● **What to work on**:
From the entries below, reproduce exactly the lines from the one with "Generate a Blender" through the one with "C = scene.collection", both included, without images.

● **Extracted data**:
-- Start --
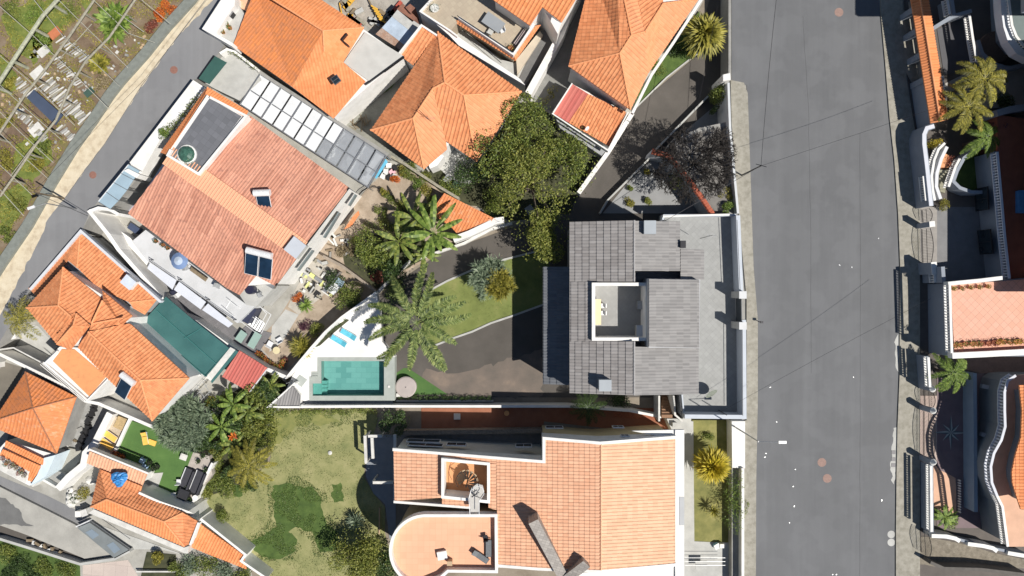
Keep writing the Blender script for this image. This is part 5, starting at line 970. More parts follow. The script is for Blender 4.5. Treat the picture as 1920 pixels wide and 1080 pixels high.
for i in range(4): q.prism(px([(603,714+i*7),(613,714+i*7),(613,720+i*7),(603,720+i*7)],ZD-.45-.1*i),0,None)
q.build("pool_steps",plain("step_tiles",(.30,.50,.45),.08,2,.4),b)
q=MB()
for i in range(3): q.prism(px([(584,697+i*4),(596,697+i*4),(596,700+i*4),(584,700+i*4)],ZD+.05+.04*i),ZD-.1,None)
q.build("ladder_treads",COP,b)
wm,wt,wb=new_mat("pool_water"); wx=N(wt,"ShaderNodeBsdfTransparent"); wx.inputs[0].default_value=(.60,.84,.83,1); wg=N(wt,"ShaderNodeBsdfGlossy"); wg.inputs[1].default_value=.03; wf=N(wt,"ShaderNodeFresnel"); wf.inputs[0].default_value=1.33; ws=N(wt,"ShaderNodeMixShader")
wn_=noise(wt,pos(wt),2.0,3); wbmp=N(wt,"ShaderNodeBump"); wbmp.inputs["Strength"].default_value=.12; wbmp.inputs["Distance"].default_value=.05; wt.links.new(wn_,wbmp.inputs["Height"]); wt.links.new(wbmp.outputs[0],wg.inputs["Normal"]); wt.links.new(wbmp.outputs[0],wf.inputs["Normal"])
wt.links.new(wf.outputs[0],ws.inputs[0]); wt.links.new(wx.outputs[0],ws.inputs[1]); wt.links.new(wg.outputs[0],ws.inputs[2]); wt.links.new(ws.outputs[0],wt.nodes["Material Output"].inputs[0])
q=MB(); q.poly(px([(601,676),(721,676),(721,743),(585,743),(585,718),(601,718)],ZD-.12)); q.build("water",wm,b)
q=MB(); q.prism(px([(560,751),(736,751),(736,761),(560,761)],.9),0,None); q.build("service_trench",plain("trench_grey",(.17,.19,.22),.1,1,.7),b)
k=thing("pool_cabin","small triangular hut with grey ribbed roof at the pool corner","hut",P(545,752,0)); roof(k,[[(549,724,3.0),(563,742,3.0),(562,761,2.7),(508,761,2.7)]],T_GREY2,p=.3,row=5,amp=.04); walls(k,[(547,726),(561,742),(560,760),(512,760)],2.6,0,.05); q=MB(); q.strip(px([(553,718),(503,763),(562,763)],2.9),.18,0); q.build("parapet",WHITE,k)
q=MB(); q.prism(px([(562,702),(576,712),(565,726),(551,716)],ZD+.04),ZD-.05,None); tag(q.build("shower_tray",plain("shower_stone",(.38,.41,.39),.1,2,.7)),"square grey green shower tray set in the white pool deck","shower tray"); k=thing("outdoor_shower","dark outdoor shower panel beside the grey green tray","shower",P(554,710,ZD)); q=MB(); q.tube(P(548,714,ZD),P(548,714,ZD)+Vector((0,0,2.0)),.06); q.build("column",GREYP,k); q=MB(); q.tube(P(548,714,ZD)+Vector((0,0,2)),P(548,714,ZD)+Vector((.6,.3,2.05)),.04); q.build("shower_arm",DARKM,k)
TQ=plain("turquoise_fabric",(.10,.50,.66),.12,3,.7,c2=(.16,.60,.75)); lounger("turquoise sun lounger on the white deck, the one nearer the curved hedge",635,639,ZD,R(-30),TQ,WHITEM,"turquoise sun loungers",L=2.0); lounger("turquoise sun lounger on the white deck, the one nearer the big palm",653,627,ZD,R(-30),TQ,WHITEM,"turquoise sun loungers",L=2.0)
pwall("curved_pool_wall",[(538,707),(560,680),(585,650),(610,622),(640,595),(672,572),(705,548)],2.5,0,.22,WHITE,None,label="white wall curving along the upper side of the pool deck",cat="wall")
k=flat("planter_strip",[(586,652),(590,648),(620,618),(650,598),(655,600),(625,625),(600,648)],ZD+.02,MT["mulch"],None,.1); k['kind']='structure'
hedge("planter_hedge","narrow green planting strip curving inside the pool deck wall",[(592,648),(615,624),(635,608),(650,600)],ZD,.35,.4,F_DARK,110,.12,31)
k=thing("hot_tub","round beige covered hot tub standing on green turf beside the pool","hot tub",P(763,724,0)); q=MB(); q.lathe((0,0,0),[(1.18,0),(1.2,.7),(1.22,.78),(1.1,.85),(.05,.9)],28); q.build("cover",plain("beige_cover",(.42,.37,.35),.08,1.2,.8),k,local=True); q=MB(); q.lathe((0,0,.9),[(.06,0),(.05,.08)],8); q.build("valve",DARKM,k,local=True); q=MB(); q.box((-.9,-.95,.35),(.5,.4,.7)); q.build("pump_box",WHITE2,k,local=True)
box_thing("pool_light","small white lamp cube on the pool coping","lamp",729,725,ZD+.03,(.25,.25,.12),0,WHITE,lid=False)
hedge("low_hedge","long low dark hedge along the boundary wall beside the hot tub",[(746,744),(800,745),(860,746),(920,748)],0,.9,.6,F_DARK,200,.13,41)
pwall("kerb_wall",[(742,752),(925,752)],.5,0,.12,WHITE2,None,label="thin white edging below the long low hedge",cat="kerb")
# ---- triangular small roof by the driveway
b=thing("triangular_shed","small shed with lichen covered triangular orange roof beside the driveway","shed",P(870,405,0)); roof(b,[[(833,362,2.9),(930,411,2.9),(862,443,2.4),(845,425,2.4),(807,398,2.5)]],T_OLR,p=.34,row=.4,amp=.04); walls(b,[(835,364),(928,411),(862,441),(810,398)],2.3,0,.1)
mb=MB(); mb.strip(px([(850,449),(880,438),(930,414),(945,412)],2.9),.7,0); mb.build("white_wall",WHITE,b)
pwall("driveway_wall",[(700,556),(735,520),(770,488),(800,480),(870,456),(920,430),(960,418)],.9,0,.3,WHITE2,None,label="pale curved wall between the banana garden and the driveway",cat="wall"); pwall("garden_wall",[(605,480),(640,498),(670,520),(704,546)],1.4,0,.3,plain("dirty_wall",(.30,.25,.20),.2,2,.9),None,label="dirty brown wall running between the cluttered yard and green garden",cat="wall")
mb=MB(); c=P(993,393,.03); mb.box(c,(.9,.9,.05),R(35)); tag(mb.build("drain_cover",GREYP),"square grey drain cover turned diagonally on the shaded driveway","drain cover")
# ---- salmon house
b=thing("salmon_house","very large house with pale salmon tiled roof, round terrace and white eaves","house",P(1010,950,0),"houses of the neighbourhood")
SG=dict(p=.36,row=.55,amp=.055,step=.04,rm=RIDGES)
def sz(x): return 9.5-(1126-x)*.0062
west=[[(1020,823),(1126,832),(1126,1069),(1010,1064),(933,1058),(931,857),(1020,864)],[(738,843),(829,849),(829,933),(740,939)],[(829,849),(931,857),(931,869),(829,861)],[(916,869),(931,869),(931,956),(916,952)],[(829,932),(882,941),(880,950),(829,945)]]
roof(b,[[(x,y,sz(x)) for x,y in p_] for p_ in west],T_SM,[[(1127,832,9.5),(1127,1069,9.5)]],**SG)
roof(b,[[(1128,832,9.5),(1265,822,8.3),(1265,1056,8.3),(1128,1069,9.5)]],tiles("pale_salmon_tiles",(.74,.43,.27),(.82,.52,.34),sa=.08,var=.25),name="east_roof",**SG)
walls(b,[(1020,823),(1126,832),(1268,822),(1268,1056),(1126,1068),(933,1058),(932,870),(1018,866)],8.2,0,.15,CREAM); q=MB(); q.prism(inset(px([(738,843,7.1),(1022,866,8.8),(1022,960,8.8),(882,951,8.0),(740,939,7.1)]),.15),0,5.9); q.build("wall",plain("pale_grey_render",(.58,.57,.52),.06,1,.8),b)
mb=MB(); mb.strip(px([(740,845,6.95),(829,850,7.5),(931,858,8.15)]),.15,5.8); mb.build("upper_wall",MT["pale_grey_render"],b); mb=MB(); mb.strip(px([(740,938,6.95),(829,945,7.5),(882,951,7.9)]),.15,5.8); mb.build("upper_wall",MT["pale_grey_render"],b)
mb=MB(); mb.strip(px([(736,843,7.25),(1020,866,9.0),(1020,822,9.0),(1126,831,9.65),(1268,820,8.5)]),.30,7.0 if 0 else 6.9); mb.build("verge_coping",WHITE,b); mb=MB(); mb.strip(px([(738,941,7.2),(882,952,8.05)]),.25,6.9); mb.build("verge_coping",WHITE,b); mb=MB(); mb.strip(px([(933,1061,8.4),(1010,1067,8.8),(1126,1072,9.6),(1268,1059,8.4)]),.3,7.0); mb.build("verge_coping",WHITE,b)
flat("east_eaves",[(1266,806),(1283,806),(1283,1100),(1266,1100)],8.2,WHITE,b,.4); flat("south_eaves",[(1060,1076),(1126,1073),(1266,1060),(1266,1110),(1060,1110)],8.0,WHITE,b,.4); flat("north_eaves",[(1185,808),(1266,806),(1266,820),(1250,821)],8.0,WHITE,b,.3)
for a_,c_,zt,h in (((1024,803),(1056,803),5.2,1.1),((1024,818),(1060,818),7.8,.9),((1150,802),(1170,802),6.2,.9),((1165,818),(1180,818),8.1,.7)): window(b,a_,c_,zt,h)
for a_,c_,zt in (((764,835),(829,838),5.4),((837,835),(873,836),5.4),((838,851),(925,858),5.9),((967,838),(997,838),5.5),((762,828),(824,830),3.9)): window(b,a_,c_,zt,1.3)
mb=MB(); mb.strip(px([(830,862),(916,870),(916,941),(830,932)],8.4),.3,5.5,None,True); mb.build("court_parapet",WHITE,b); flat("court_floor",[(830,862),(916,870),(916,941),(830,932)],6.0,plain("orange_court_tiles",(.62,.30,.14),.1,1,.8),b,.2)
def circ(cx,cy,r,a0,a1,n): return [(cx+r*math.cos(R(a0+(a1-a0)*i/n)),cy-r*math.sin(R(a0+(a1-a0)*i/n))) for i in range(n+1)]
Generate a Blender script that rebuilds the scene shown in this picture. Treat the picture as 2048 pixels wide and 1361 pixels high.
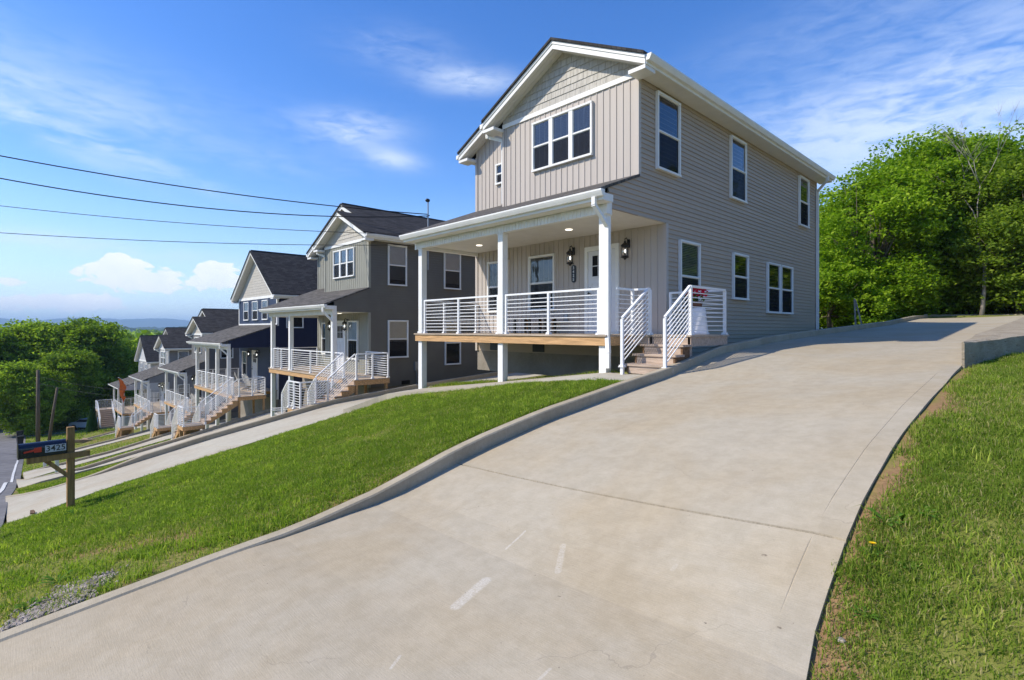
import bpy, math, random
import numpy as np
from mathutils import Vector, Matrix
R = math.radians
random.seed(7); rng = np.random.default_rng(7)
scene = bpy.context.scene
for o in list(bpy.data.objects): bpy.data.objects.remove(o)
C = scene.collection

# ------------------------------------------------------------------ camera
YAW = R(46.03)
cam = bpy.data.objects.new('camera', bpy.data.cameras.new('camera')); C.objects.link(cam)
cam.rotation_euler = (R(90), 0, YAW); cam.location = (0, 0, 0)
cam.data.sensor_width = 36; cam.data.lens = 36*1062/2048
cam.data.shift_y = -20.5/2048
cam.data.clip_start = 0.05; cam.data.clip_end = 40000
scene.camera = cam
FW = (-math.sin(YAW), math.cos(YAW)); RT = (math.cos(YAW), math.sin(YAW))
def ray(px, py):                      # direction (per metre of depth) of a photo point
    t = (px-1024)/1062
    return (RT[0]*t+FW[0], RT[1]*t+FW[1], (660-py)/1062)

# ------------------------------------------------------------------ node helper
class NT:
    def __init__(s, tree): s.t = tree; s.n = tree.nodes; s.l = tree.links
    def new(s, typ, **kw):
        n = s.n.new(typ)
        for k, v in kw.items(): setattr(n, k, v)
        return n
    def put(s, sock, v):
        if isinstance(v, bpy.types.NodeSocket): s.l.new(v, sock)
        elif v is not None:
            if isinstance(v, (tuple, list)) and len(v) == 3 and sock.type == 'RGBA': v = (*v, 1)
            sock.default_value = v
    def math(s, op, a, b=None, c=None, clamp=False):
        n = s.new('ShaderNodeMath', operation=op, use_clamp=clamp)
        s.put(n.inputs[0], a)
        if b is not None: s.put(n.inputs[1], b)
        if c is not None: s.put(n.inputs[2], c)
        return n.outputs[0]
    def mix(s, f, a, b, blend='MIX'):
        n = s.new('ShaderNodeMix', data_type='RGBA', blend_type=blend)
        s.put(n.inputs[0], f); s.put(n.inputs[6], a); s.put(n.inputs[7], b)
        return n.outputs[2]
    def smooth(s, v, a, b):
        n = s.new('ShaderNodeMapRange', interpolation_type='SMOOTHSTEP')
        s.put(n.inputs[0], v); n.inputs[1].default_value = a; n.inputs[2].default_value = b
        return n.outputs[0]
    def noise(s, vec, scale, detail=3, rough=.55, dist=0):
        n = s.new('ShaderNodeTexNoise'); s.put(n.inputs['Vector'], vec)
        n.inputs['Scale'].default_value = scale; n.inputs['Detail'].default_value = detail
        n.inputs['Roughness'].default_value = rough; n.inputs['Distortion'].default_value = dist
        return n.outputs[0]
    def mapping(s, vec, scale=(1,1,1), loc=(0,0,0), rot=(0,0,0)):
        n = s.new('ShaderNodeMapping'); s.put(n.inputs[0], vec)
        n.inputs['Scale'].default_value = scale; n.inputs['Location'].default_value = loc; n.inputs['Rotation'].default_value = rot
        return n.outputs[0]
    def bump(s, h, strength=.3, dist=.01):
        n = s.new('ShaderNodeBump'); s.put(n.inputs['Height'], h)
        n.inputs['Strength'].default_value = strength; n.inputs['Distance'].default_value = dist
        return n.outputs[0]

# ------------------------------------------------------------------ world and sun
SUNV = Vector((-.71, -1.0, 1.08)).normalized()
SUN_EL = math.asin(SUNV.z); SUN_AZ = math.atan2(SUNV.x, SUNV.y)
world = bpy.data.worlds.new('World'); scene.world = world; world.use_nodes = True
W = NT(world.node_tree); W.n.clear()
sky = W.new('ShaderNodeTexSky', sky_type='NISHITA', sun_disc=False)
sky.sun_elevation = SUN_EL; sky.sun_rotation = SUN_AZ
sky.altitude = 300; sky.air_density = 1.0; sky.dust_density = 0.4; sky.ozone_density = 3.0
tc = W.new('ShaderNodeTexCoord'); D = tc.outputs['Generated']
sep = W.new('ShaderNodeSeparateXYZ'); W.put(sep.inputs[0], D)
dx, dy, dz = sep.outputs
az = W.math('ARCTAN2', dx, dy); el = W.math('ARCSINE', dz)
ae = W.new('ShaderNodeCombineXYZ'); W.put(ae.inputs[0], az); W.put(ae.inputs[1], el)
AE = ae.outputs[0]
def azel(px, py):
    d = ray(px, py); return math.atan2(d[0], d[1]), math.atan2(d[2], math.hypot(d[0], d[1]))
def blob(px, py, wa, we, rot=0):
    a0, e0 = azel(px, py)
    u = W.math('SUBTRACT', az, a0); v = W.math('SUBTRACT', el, e0)
    c, s = math.cos(rot), math.sin(rot)
    p = W.math('ADD', W.math('MULTIPLY', u, c/wa), W.math('MULTIPLY', v, s/wa))
    q = W.math('SUBTRACT', W.math('MULTIPLY', v, c/we), W.math('MULTIPLY', u, s/we))
    r = W.math('ADD', W.math('MULTIPLY', p, p), W.math('MULTIPLY', q, q))
    return W.math('EXPONENT', W.math('MULTIPLY', r, -1.0))
def addall(l):
    a = l[0]
    for b in l[1:]: a = W.math('ADD', a, b)
    return a
streak = W.noise(W.mapping(AE, scale=(2.4, 8, 1), rot=(0, 0, R(12))), 1.6, 5, .55, .5)
fine = W.noise(W.mapping(AE, scale=(4, 15, 1), rot=(0, 0, R(14))), 4.5, 7, .62, .6)
cir = addall([W.math('MULTIPLY', blob(*a), k) for a, k in [
    ((1750, 215, .34, .055, .08), .5), ((1990, 120, .25, .15, .3), .38), ((1900, 300, .4, .06, 0), .55),
    ((935, 162, .085, .020, 0), .85), ((700, 258, .085, .026, .04), .85), ((785, 318, .05, .016, -.1), .8),
    ((120, 200, .16, .030, -.12), .45), ((60, 255, .12, .016, -.36), .6), ((260, 312, .14, .014, -.30), .55), ((60, 480, .24, .016, -.05), .6),
    ((560, 330, .14, .022, 0), .2), ((60, 120, .3, .05, -.1), .25),
    ((800, 100, .10, .03, 0), .30), ((1600, 70, .18, .04, .1), .14), ((250, 620, .6, .05, 0), .35)]])
cirm = W.math('MULTIPLY', cir, W.smooth(W.math('ADD', W.math('MULTIPLY', streak, .5), W.math('MULTIPLY', fine, .5)), .30, .62), clamp=True)
cn = W.noise(W.mapping(AE, scale=(1, 1.6, 1)), 38, 8, .62, .3)
cum = addall([blob(262, 555, .062, .017), blob(235, 525, .036, .018), blob(432, 540, .034, .018), blob(455, 565, .042, .014),
              blob(105, 606, .095, .013), blob(320, 572, .045, .010), blob(20, 563, .02, .006), blob(185, 602, .04, .010)])
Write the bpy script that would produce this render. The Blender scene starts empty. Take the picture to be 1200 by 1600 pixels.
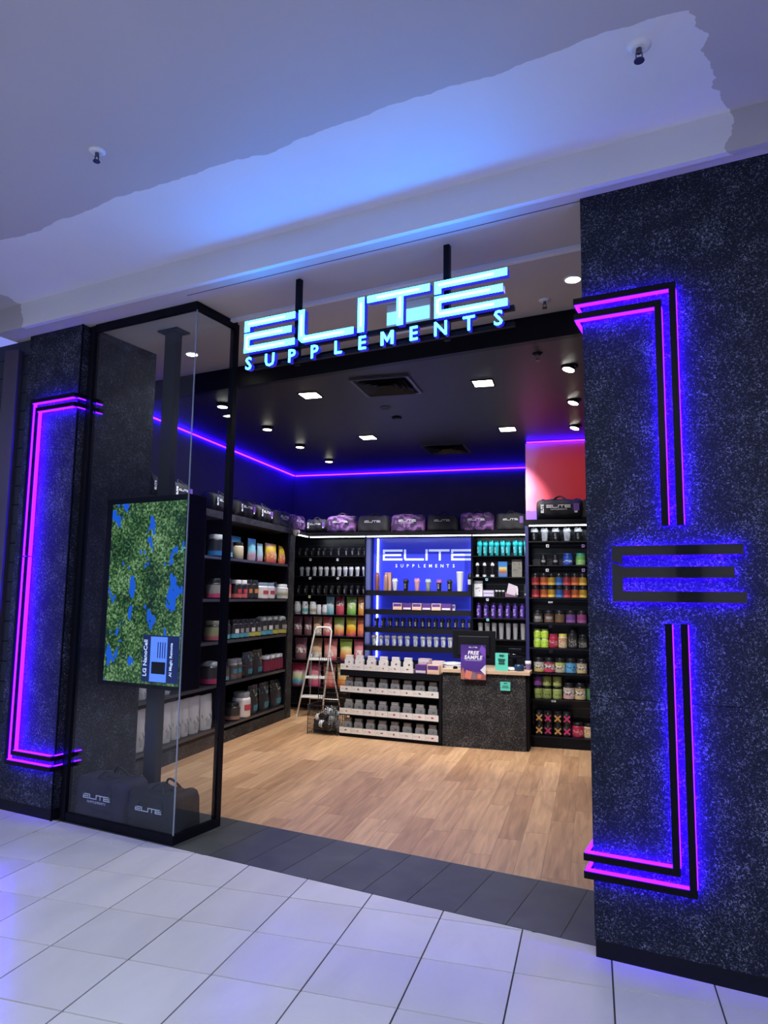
-- End --
● **Output**:
Generate a Blender script that rebuilds the scene shown in this picture. Treat the picture as 2048 pixels wide and 1361 pixels high.
import bpy, math, random
import numpy as np
from mathutils import Vector, Matrix
R = math.radians
random.seed(7); rng = np.random.default_rng(7)
scene = bpy.context.scene
for o in list(bpy.data.objects): bpy.data.objects.remove(o)
C = scene.collection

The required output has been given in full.